Given instruction = Out of the lines below, please list those that hold the string "room".

Information supplied =
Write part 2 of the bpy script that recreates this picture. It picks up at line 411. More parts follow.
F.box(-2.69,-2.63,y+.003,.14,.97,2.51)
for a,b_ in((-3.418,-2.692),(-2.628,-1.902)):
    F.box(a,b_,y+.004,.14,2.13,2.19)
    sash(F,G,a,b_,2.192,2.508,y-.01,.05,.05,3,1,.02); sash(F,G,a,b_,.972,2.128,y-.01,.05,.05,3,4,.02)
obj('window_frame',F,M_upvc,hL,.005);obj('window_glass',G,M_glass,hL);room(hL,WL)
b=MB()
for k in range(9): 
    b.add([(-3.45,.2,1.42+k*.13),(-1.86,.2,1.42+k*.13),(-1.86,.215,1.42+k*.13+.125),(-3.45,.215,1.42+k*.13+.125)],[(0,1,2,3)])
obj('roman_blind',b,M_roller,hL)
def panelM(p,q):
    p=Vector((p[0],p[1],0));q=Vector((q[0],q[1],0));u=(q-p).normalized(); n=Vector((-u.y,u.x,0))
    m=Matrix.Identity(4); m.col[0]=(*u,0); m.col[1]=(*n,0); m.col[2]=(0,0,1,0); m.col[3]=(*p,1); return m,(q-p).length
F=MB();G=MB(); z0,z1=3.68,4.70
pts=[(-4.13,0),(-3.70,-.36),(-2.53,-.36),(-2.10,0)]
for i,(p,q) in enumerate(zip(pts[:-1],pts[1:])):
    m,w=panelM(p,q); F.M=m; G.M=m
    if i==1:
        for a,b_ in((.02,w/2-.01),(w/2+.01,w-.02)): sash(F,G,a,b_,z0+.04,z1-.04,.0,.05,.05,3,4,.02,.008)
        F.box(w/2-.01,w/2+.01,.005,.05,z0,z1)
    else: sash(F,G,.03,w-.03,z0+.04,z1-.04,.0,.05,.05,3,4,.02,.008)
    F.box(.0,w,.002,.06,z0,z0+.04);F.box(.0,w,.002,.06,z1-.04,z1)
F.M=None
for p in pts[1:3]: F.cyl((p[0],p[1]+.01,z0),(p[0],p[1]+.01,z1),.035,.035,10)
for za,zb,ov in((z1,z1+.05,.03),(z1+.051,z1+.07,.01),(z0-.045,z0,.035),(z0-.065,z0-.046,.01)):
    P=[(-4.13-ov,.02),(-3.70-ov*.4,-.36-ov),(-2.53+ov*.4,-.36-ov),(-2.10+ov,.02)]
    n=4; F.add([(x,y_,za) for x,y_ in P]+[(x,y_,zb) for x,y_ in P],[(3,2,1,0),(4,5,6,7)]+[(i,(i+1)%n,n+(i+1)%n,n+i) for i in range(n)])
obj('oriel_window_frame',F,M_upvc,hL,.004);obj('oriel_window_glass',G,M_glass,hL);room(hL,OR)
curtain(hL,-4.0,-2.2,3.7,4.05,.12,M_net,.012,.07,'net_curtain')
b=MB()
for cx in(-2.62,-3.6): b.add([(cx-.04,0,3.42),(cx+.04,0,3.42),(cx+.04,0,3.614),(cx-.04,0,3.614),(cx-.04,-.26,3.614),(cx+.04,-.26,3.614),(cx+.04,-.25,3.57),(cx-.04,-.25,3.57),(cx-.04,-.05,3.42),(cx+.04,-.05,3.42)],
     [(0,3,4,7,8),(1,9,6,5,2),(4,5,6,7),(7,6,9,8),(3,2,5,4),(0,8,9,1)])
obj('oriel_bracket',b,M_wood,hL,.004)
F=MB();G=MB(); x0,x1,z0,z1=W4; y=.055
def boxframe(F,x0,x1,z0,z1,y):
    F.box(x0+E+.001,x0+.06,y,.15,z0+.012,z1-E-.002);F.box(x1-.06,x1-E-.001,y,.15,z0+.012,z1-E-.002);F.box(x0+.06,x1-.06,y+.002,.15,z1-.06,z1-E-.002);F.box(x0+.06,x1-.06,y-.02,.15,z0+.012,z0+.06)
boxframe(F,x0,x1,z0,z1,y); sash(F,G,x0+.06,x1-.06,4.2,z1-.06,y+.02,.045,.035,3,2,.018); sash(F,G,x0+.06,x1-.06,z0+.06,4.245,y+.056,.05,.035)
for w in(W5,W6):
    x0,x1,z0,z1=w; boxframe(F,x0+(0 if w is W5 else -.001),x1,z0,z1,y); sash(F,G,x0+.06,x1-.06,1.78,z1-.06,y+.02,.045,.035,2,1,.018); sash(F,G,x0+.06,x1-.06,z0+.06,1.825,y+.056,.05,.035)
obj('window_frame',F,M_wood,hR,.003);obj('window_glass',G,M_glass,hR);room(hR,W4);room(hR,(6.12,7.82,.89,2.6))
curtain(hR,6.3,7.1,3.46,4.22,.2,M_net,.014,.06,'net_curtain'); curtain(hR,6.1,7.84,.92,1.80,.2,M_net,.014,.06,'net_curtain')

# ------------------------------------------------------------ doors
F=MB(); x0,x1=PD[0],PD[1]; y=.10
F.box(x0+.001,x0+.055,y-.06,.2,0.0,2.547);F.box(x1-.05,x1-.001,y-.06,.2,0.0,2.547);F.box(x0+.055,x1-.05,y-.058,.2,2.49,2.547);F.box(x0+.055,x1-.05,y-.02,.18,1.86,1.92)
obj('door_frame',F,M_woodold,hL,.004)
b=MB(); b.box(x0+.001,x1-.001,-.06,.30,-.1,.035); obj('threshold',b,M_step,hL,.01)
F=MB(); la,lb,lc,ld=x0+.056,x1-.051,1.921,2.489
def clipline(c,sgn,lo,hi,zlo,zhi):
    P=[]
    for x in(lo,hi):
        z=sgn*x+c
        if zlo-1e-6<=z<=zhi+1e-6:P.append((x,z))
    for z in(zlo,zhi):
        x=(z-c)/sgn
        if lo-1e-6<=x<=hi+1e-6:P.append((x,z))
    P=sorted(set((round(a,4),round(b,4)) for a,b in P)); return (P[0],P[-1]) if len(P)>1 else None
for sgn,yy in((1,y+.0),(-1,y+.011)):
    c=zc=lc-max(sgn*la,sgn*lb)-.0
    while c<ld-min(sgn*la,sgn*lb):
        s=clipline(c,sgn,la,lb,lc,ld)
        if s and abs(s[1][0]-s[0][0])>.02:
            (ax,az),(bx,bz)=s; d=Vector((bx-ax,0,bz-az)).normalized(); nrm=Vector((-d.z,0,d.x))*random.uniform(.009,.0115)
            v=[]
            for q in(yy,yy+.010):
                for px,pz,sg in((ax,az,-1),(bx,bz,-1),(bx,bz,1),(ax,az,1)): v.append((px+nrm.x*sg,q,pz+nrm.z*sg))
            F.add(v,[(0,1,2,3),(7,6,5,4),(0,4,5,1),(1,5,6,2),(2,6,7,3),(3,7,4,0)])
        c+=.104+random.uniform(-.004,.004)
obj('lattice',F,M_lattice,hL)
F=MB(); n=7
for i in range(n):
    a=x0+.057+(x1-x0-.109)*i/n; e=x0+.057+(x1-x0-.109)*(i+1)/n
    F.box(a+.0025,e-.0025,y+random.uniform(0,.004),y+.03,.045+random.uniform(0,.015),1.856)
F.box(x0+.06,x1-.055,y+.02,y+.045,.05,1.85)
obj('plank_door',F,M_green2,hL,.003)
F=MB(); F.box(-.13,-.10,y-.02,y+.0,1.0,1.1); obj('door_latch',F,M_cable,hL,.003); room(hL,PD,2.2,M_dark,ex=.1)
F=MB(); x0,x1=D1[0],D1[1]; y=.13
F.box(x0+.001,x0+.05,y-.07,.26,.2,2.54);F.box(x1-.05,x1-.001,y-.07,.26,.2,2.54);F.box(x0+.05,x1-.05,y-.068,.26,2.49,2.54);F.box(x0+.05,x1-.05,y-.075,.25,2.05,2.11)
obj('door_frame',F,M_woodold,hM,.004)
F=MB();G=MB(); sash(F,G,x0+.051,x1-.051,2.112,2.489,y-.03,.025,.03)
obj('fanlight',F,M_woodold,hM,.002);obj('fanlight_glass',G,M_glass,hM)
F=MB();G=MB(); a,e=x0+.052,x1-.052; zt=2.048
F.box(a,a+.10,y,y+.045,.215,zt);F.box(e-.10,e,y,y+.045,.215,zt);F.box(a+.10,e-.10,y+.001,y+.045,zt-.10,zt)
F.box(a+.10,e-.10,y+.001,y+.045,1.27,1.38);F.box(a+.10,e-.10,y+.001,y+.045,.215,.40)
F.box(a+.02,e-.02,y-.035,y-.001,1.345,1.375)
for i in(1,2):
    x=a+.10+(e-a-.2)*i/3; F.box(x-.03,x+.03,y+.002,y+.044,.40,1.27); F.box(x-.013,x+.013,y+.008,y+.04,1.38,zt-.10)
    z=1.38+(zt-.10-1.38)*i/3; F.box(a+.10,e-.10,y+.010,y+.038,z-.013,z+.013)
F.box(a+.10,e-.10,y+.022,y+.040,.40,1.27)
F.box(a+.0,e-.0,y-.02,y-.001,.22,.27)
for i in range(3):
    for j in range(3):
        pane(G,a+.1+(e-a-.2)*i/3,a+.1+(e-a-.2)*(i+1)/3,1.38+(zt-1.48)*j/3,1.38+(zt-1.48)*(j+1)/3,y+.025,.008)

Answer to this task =
obj('window_frame',F,M_upvc,hL,.005);obj('window_glass',G,M_glass,hL);room(hL,WL)
obj('oriel_window_frame',F,M_upvc,hL,.004);obj('oriel_window_glass',G,M_glass,hL);room(hL,OR)
obj('window_frame',F,M_wood,hR,.003);obj('window_glass',G,M_glass,hR);room(hR,W4);room(hR,(6.12,7.82,.89,2.6))
F=MB(); F.box(-.13,-.10,y-.02,y+.0,1.0,1.1); obj('door_latch',F,M_cable,hL,.003); room(hL,PD,2.2,M_dark,ex=.1)